Tahiti 1966

My uncle James on reading my account of swimming round Cape Trafalgar sent me these memorable accounts (and the mildewed photo) of two occasions in Tahiti back in the 1960’s where he felt his world slipping away. As he told me in his letter – “Somewhere I read the expression  ‘Donde nacen las viudas’ – it could refer as well to the Pass of Huahine as to Trafalgar Straits!!!”

My father and his twin brother James were born in Cape Town, raised on a ranch in Bechuanaland (Botswana today), spent their teenage years in the Highlands of my grandfathers’ native Scotland, went to university in Canada and then found their separate ways to Jamaica (my father) and French Polynesia (my uncle) where they lived for many years. Both were keen divers and spear fishermen.

My uncle James with his ‘Vau’ (Dogtooth Tuna) in Tahiti 1958

This is his story…

Twice in Tahiti-times I had the taste of fear in my throat. Both to do with misjudged tides ripping through passes in coral reefs. Once, spear fishing outside the reef of  a remote lagoon with a friend, a string of fish trailing on a line attached to my weight belt, the turning tide made re-entering  the lagoon a nightmare: ease up a moment, the bottom reverses direction, visions, feelings of being swept out and down the reef for miles. Shattered, ploughing on and on and on going nowhere, flippers turn to lead, fish abandoned, hold tight the spear-gun, the weight belt. Black out moments. Buddy gone… where? The blessed sand. Friend along the shore, beached.

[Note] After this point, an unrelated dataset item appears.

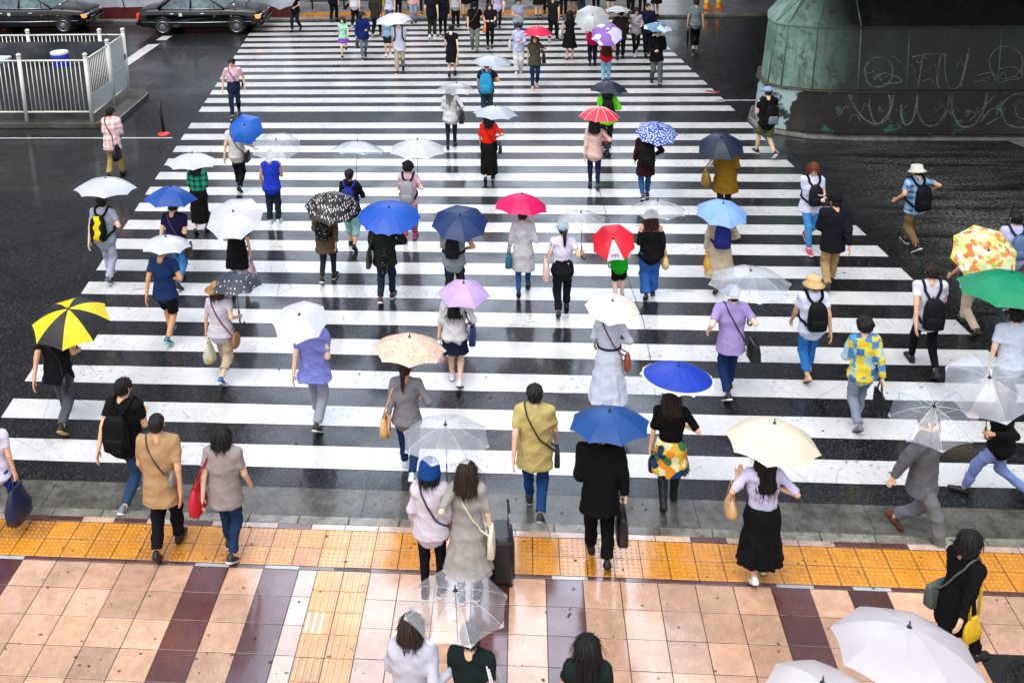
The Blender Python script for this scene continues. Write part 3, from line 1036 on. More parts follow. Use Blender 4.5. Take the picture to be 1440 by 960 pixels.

Then there was the time on Huahine, a remote island near Bora Bora, trolling in a Zodiac with Nick Rutgers, keen fisherman friend, for Vau (Dogtooth Tuna) found – possibly – close to the pass that was boiling white that day  with crashing waves  where the ebb tide meets the rollers of the open sea. The outboard stalls, we have one paddle… an adventure ensued. Returning to the Val Rosa  with  unspoken vows of silence we face our wives who were sipping Mai Tais in joyful expectation of a charcoal-grilled tuna dinner…. Years later when at last we spoke of those moments, we confessed we’d learned the lesson- never tempt chance. You never know if it’s not your last!